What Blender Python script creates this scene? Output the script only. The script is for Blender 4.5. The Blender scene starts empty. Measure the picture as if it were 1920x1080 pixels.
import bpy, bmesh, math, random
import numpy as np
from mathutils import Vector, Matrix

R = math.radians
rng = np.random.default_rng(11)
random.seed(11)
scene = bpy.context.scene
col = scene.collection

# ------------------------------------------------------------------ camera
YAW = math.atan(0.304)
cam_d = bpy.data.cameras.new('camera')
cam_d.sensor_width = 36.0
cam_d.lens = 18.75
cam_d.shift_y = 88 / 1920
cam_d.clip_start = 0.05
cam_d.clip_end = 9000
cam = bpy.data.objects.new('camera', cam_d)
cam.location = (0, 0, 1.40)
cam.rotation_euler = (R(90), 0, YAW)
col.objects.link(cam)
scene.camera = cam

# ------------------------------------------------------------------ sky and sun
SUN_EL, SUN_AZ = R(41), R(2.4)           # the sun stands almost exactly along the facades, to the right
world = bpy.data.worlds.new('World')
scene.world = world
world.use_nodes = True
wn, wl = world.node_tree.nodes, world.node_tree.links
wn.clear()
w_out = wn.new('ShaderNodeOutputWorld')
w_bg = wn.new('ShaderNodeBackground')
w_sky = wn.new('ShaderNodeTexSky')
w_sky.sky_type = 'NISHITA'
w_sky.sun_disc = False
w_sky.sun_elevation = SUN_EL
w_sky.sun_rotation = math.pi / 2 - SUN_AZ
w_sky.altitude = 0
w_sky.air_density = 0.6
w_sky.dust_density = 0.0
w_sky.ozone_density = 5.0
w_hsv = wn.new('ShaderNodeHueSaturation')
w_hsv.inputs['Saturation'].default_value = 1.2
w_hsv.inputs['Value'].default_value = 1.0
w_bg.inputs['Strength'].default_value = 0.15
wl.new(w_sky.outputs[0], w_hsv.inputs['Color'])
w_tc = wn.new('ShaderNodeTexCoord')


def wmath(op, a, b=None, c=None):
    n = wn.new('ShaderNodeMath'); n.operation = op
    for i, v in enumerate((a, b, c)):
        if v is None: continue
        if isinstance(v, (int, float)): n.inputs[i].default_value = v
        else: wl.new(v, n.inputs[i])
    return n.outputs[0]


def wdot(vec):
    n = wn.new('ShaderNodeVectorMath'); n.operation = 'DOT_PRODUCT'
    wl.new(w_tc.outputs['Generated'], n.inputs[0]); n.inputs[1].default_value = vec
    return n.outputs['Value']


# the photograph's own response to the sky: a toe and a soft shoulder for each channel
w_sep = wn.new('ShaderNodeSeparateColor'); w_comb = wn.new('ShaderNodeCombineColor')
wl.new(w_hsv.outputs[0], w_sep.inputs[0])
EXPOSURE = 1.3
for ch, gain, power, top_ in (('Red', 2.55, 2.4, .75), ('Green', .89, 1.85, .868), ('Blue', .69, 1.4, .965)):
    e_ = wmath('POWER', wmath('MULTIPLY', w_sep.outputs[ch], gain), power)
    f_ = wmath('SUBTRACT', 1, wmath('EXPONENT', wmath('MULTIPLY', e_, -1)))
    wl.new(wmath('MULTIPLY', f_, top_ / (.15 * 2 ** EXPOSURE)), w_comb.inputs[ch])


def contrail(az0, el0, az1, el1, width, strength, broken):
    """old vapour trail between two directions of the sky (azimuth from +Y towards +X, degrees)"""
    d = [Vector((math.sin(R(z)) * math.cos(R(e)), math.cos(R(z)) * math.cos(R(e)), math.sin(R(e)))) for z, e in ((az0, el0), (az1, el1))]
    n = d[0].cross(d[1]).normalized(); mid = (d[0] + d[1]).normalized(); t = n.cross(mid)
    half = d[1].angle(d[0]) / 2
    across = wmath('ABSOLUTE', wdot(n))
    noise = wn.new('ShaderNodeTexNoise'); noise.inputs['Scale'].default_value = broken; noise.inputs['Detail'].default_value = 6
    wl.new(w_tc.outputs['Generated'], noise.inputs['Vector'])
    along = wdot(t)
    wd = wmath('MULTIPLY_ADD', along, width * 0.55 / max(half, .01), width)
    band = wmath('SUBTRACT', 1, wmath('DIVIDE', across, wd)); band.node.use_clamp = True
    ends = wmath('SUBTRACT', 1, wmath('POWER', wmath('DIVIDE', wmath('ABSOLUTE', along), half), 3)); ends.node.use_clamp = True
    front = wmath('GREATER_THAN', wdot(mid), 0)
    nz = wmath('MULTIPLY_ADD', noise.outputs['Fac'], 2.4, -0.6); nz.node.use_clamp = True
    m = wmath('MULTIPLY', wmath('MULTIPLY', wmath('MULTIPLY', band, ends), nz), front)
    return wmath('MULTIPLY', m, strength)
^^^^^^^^
### What you will do
Copy out only the lines running from the beginning of the data to the line with "scene.camera = cam", both ends included.

### Answer to the exercise
What Blender Python script creates this scene? Output the script only. The script is for Blender 4.5. The Blender scene starts empty. Measure the picture as if it were 1920x1080 pixels.
import bpy, bmesh, math, random
import numpy as np
from mathutils import Vector, Matrix

R = math.radians
rng = np.random.default_rng(11)
random.seed(11)
scene = bpy.context.scene
col = scene.collection

# ------------------------------------------------------------------ camera
YAW = math.atan(0.304)
cam_d = bpy.data.cameras.new('camera')
cam_d.sensor_width = 36.0
cam_d.lens = 18.75
cam_d.shift_y = 88 / 1920
cam_d.clip_start = 0.05
cam_d.clip_end = 9000
cam = bpy.data.objects.new('camera', cam_d)
cam.location = (0, 0, 1.40)
cam.rotation_euler = (R(90), 0, YAW)
col.objects.link(cam)
scene.camera = cam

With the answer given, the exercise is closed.